New Zealand: Central Bank decides to keep rates steady in May
At its meeting on 22 May, the Central Bank decided to keep the Official Cash Rate (OCR) at 5.50%. The move marked the seventh consecutive hold.
The Central Bank’s decision not to cut was primarily driven by inflation which was above the Bank’s 1.0–3.0% target range, amid persistent services price pressures. On the flipside, a further hike was not warranted given that inflation did decline in Q1 and that labor market pressures are easing.
The Central Bank suggested that interest rates may need to stay higher for longer in order to tame price pressures, amid inflation risks which it judged to be skewed to the upside. Most of our panelists expect the Bank to cut rates by year-end, though several now see rates unchanged.

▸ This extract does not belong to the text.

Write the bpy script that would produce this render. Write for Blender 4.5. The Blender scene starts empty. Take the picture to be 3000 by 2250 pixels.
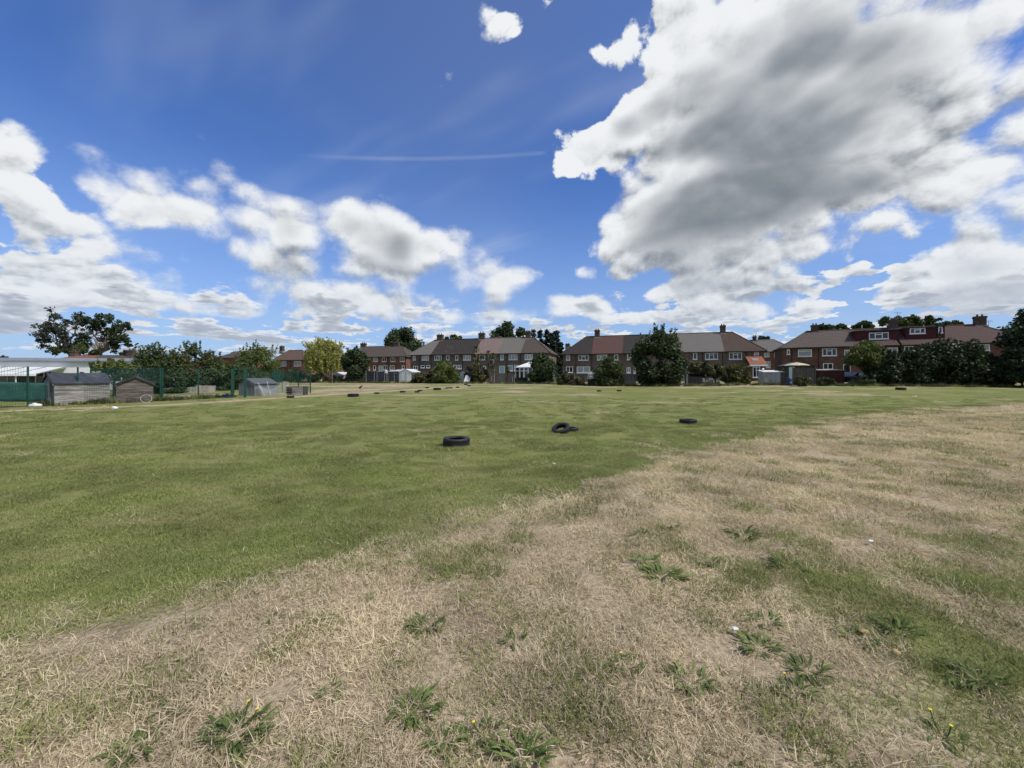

Commenting on the outlook, analysts at Nomura stated:
“With a continuing demonstration of its tolerance for macro pain and fresh observations about low rates of productivity, a smaller negative output gap, lower rates of potential growth and a higher neutral cash rate, we feel compelled to revise our RBNZ cash rate projections in a less dovish direction. We push back our first forecast RBNZ rate cut, to November from August. We still see a terminal rate of around 3.50% by end-2025. We also flag that we may need to fine tune this profile, once we have seen the budget on 30 May.”
Goldman Sachs’ analysts concurred:
“The RBNZ appears unlikely to pivot dovish in the near term. We now expect the RBNZ to start easing in November 2024 (prior: August), with the MPC likely to want to see further evidence of disinflation in both the 2Q2024 CPI data (due 17 July) and 3Q2024 data (due 17 October) before lowering rates.”